What this task involves: Using the material that follows, identify and copy each line with the string "from".

Dataset content:
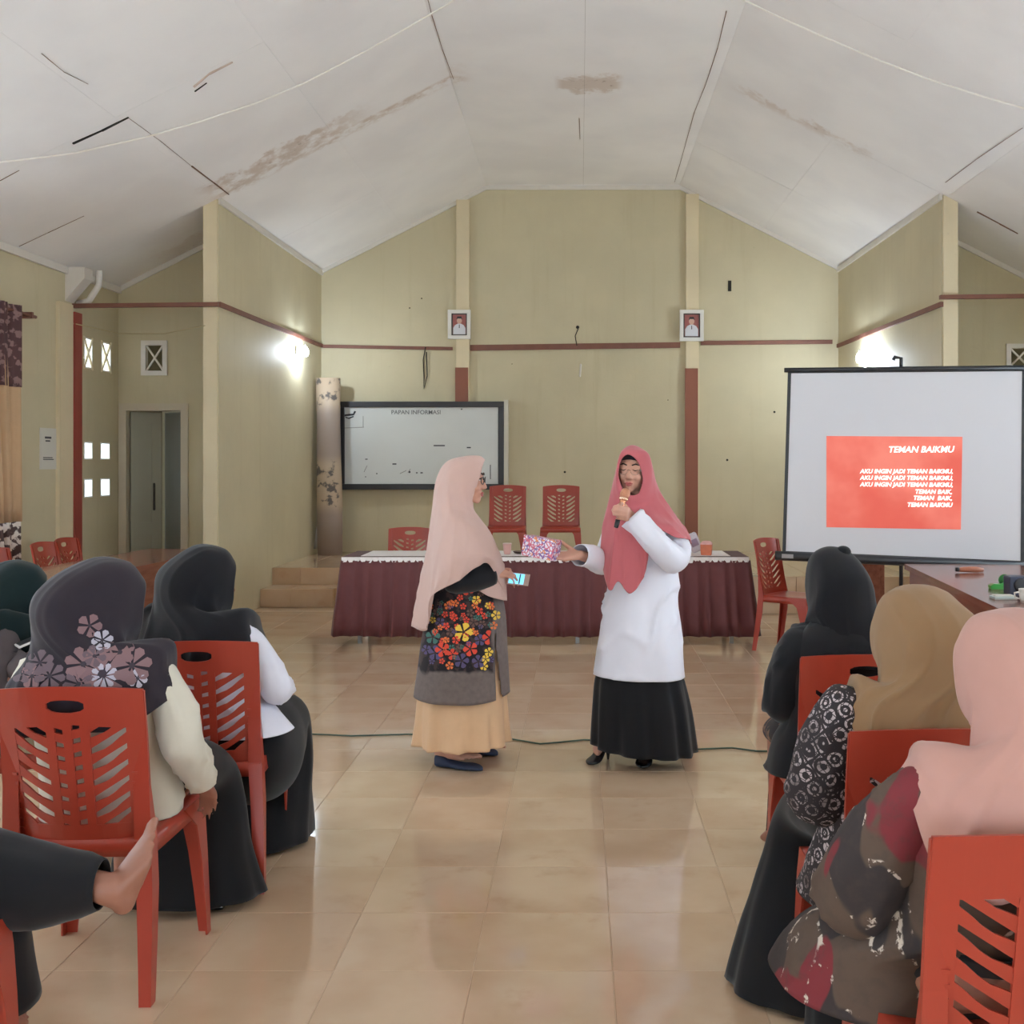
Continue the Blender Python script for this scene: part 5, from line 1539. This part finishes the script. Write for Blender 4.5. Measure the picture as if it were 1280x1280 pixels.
# ------------------------------------------------------------------ seated people
def seated(name_label, org, yaw, c, lean=(0, 0), head=(0, -.02, 1.055), hyaw=0.0, hs=1.0, skin=None, arms=None, skirt=None, shirt=None, sleeve_m=None, skirt_m=None, hij_m=None, hij=None, hij_seed=1, feet=True, vox=.008, extra=None, shirt_rings=None, skirt_rings=None, sleeve_r=(.042, .064, .064, .058, .052, .046), wrinkle=.007, legs=None):
    skin = skin or SKIND
    root = thing('person', name_label, 'person', (org[0], org[1], 0))
    O = V((org[0], org[1], 0)); Rz = Matrix.Rotation(yaw, 3, 'Z')
    T = lambda p: O + Rz @ V(p)
    D = lambda p: Rz @ V(p)
    lx, ly = lean
    S = lambda x, y, z: (x + lx * max(0, z - .5) / .5, y + ly * max(0, z - .5) / .5, z)
    mb = MB()
    hf = V((-math.sin(hyaw), math.cos(hyaw), -.08))
    hc = T(S(*head))
    L, R = add_head(mb, hc, D(hf), s=hs)
    Rb = Rz
    mb.cap(T(S(head[0], head[1] - .02, head[2] - .07)), .047, T(S(0, -.09, .87)), .05)
    mb.ell(T(S(0, -.08, .77)), (.145, .090, .15), Rb); mb.ell(T(S(0, -.06, .66)), (.13, .10, .14), Rb); mb.ell(T((0, -.04, .545)), (.165, .105, .100), Rb)
    mb.cap(T(S(-.115, -.085, .855)), .040, T(S(.115, -.085, .855)), .040)
    arms = arms or [((-.235, -.02, .67), (-.10, .20, .585)), ((.235, -.02, .67), (.10, .20, .585))]
    for sg, (el, wr) in zip((-1, 1), arms):
        sh = S(sg * .150, -.085, .850)
        mb.cap(T(sh), .040, T(el), .038); mb.cap(T(el), .037, T(wr), .025)
        fw = (V(wr) - V(el)).normalized()
        add_hand(mb, T(wr), D((fw.x * .8 - sg * .1, fw.y + .25, fw.z - .1)), D((-sg * .25, 0, -1)), D((-sg, .3, 0)), .95, (.3, .32, .35, .4), .3)
    legs = legs or [((-.10, .36, .475), (-.11, .36, .10)), ((.10, .36, .475), (.11, .36, .10))]
    for sg, (kn, an) in zip((-1, 1), legs):
        mb.cap(T((sg * .085, -.03, .52)), .078, T(kn), .055); mb.cap(T(kn), .054, T(an), .034)
        add_foot(mb, T(an), D((sg * .12, 1, 0)), (0, 0, 1), .95, True, D((sg, 0, 0)))
    body = smooth_body('body', mb, skin, root, vox)
    face_parts(L, R, hs, body)
    # top
    rg = shirt_rings or [((0, -.02, .44), .19, .14), ((0, -.035, .52), .185, .135), ((0, -.065, .64), .172, .125), ((0, -.08, .78), .18, .120), ((0, -.085, .855), .168, .100), ((0, -.085, .89), .10, .07), ((0, -.08, .925), .06, .055)]
    loft('blouse', [(T(S(*r[0])), D((r[1], 0, 0)), D((0, r[2], 0)), 2.3) for r in rg], shirt, root, 72, 8, .003, wrinkle, 8, None, seed=hij_seed + 3, folds=(2.0, 9, .012))
    for sg, (el, wr) in zip((-1, 1), arms):
        sh = V(S(sg * .158, -.085, .848)); el, wr = V(el), V(wr)
        pts = [V(S(sg * .085, -.080, .828)), sh + V((sg * -.008, 0, .006)), sh.lerp(el, .5) + V((sg * .012, 0, .01)), el + V((sg * .004, -.006, 0)), el.lerp(wr, .5), wr]
        loft('sleeve', limb_rings([T(p) for p in pts], sleeve_r), sleeve_m or shirt, root, 36, 8, .003, wrinkle, 12, seed=hij_seed + sg, folds=(1.4, 11, .014))
    # skirt over thighs and shins: rings run from the waist over the knees to the hem
    sr = skirt_rings or [((0, -.06, .60), (.165, 0, 0), (0, .13, 0)), ((0, .03, .545), (.20, 0, 0), (0, .05, .11)), ((0, .20, .505), (.205, 0, 0), (0, .02, .085)), ((0, .37, .455), (.20, 0, 0), (0, .06, .085)), ((0, .41, .33), (.20, 0, 0), (0, .10, .04)), ((0, .40, .17), (.215, 0, 0), (0, .12, 0)), ((0, .40, .045), (.235, 0, 0), (0, .14, 0))]
    loft('skirt', [(T(r[0]), D(r[1]), D(r[2])) for r in sr], skirt_m or BLACK2, root, 72, 6, .003, .007, 8, pl(9, .035, .5, .5), seed=hij_seed)
    # hijab: head part turns with the head, shoulder part with the body
    sx, sy, sz, bun = hij.get('sx', 1), hij.get('sy', 1), hij.get('sz', 1), hij.get('bun', 0)
    hd = [[(0, .088, .074), (0, .052, .116), (0, -.04, .128), (0, -.112 - bun, .045), (0, -.128 - bun * .95, -.055)],
          [(.046, .082, .052), (.060, .040, .092), (.068, -.03, .098), (.080, -.090 - bun * .8, .03), (.092, -.102 - bun * .75, -.06)],
          [(.064, .070, 0), (.082, .028, .0), (.092, -.012, -.012), (.098, -.03, -.05), (.110, -.038, -.092)],
          [(.050, .070, -.066), (.062, .044, -.074), (.068, .026, -.088), (.070, .02, -.11), (.076, .03, -.14)],
          [(0, .075, -.110), (0, .060, -.117), (0, .052, -.124), (0, .052, -.138), (0, .062, -.16)]]
    hem = hij['hem']; shd = hij.get('shoulder')
    order = [(0, 1), (1, 1), (2, 1), (3, 1), (4, 1), (3, -1), (2, -1), (1, -1)]
    Rh = Matrix.Rotation(yaw + hyaw, 3, 'Z')
    dsh = [(0, -.218, .87), (.125, -.205, .878), (.195, -.09, .945), (.14, .06, .90), (0, .085, .87)]
    cols = []
    for k, (i, sg) in enumerate(order):
        col = []
        for q in hd[i]:
            col.append(hc + Rh @ V((q[0] * sg * sx, q[1] * sy, q[2] * sz)) * hs)
        d = dsh[i]
        if shd and shd.get(k): d = shd[k]; col.append(T(d))
        else: col.append(T(S(d[0] * sg, d[1], d[2])))
        h = hem[k]
        a = col[-1]; b = T(h); col.append(a.lerp(b, .5)); col.append(b)
        cols.append(col)
    hj = patch('hijab', cols, hij_m, root, 14, 7, .003, hij.get('wr', .006), 8, seed=hij_seed, folds=hij.get('folds', (5, .018, .15)))
    return root, T, D, hj, L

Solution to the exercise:
Continue the Blender Python script for this scene: part 5, from line 1539. This part finishes the script. Write for Blender 4.5. Measure the picture as if it were 1280x1280 pixels.
    # skirt over thighs and shins: rings run from the waist over the knees to the hem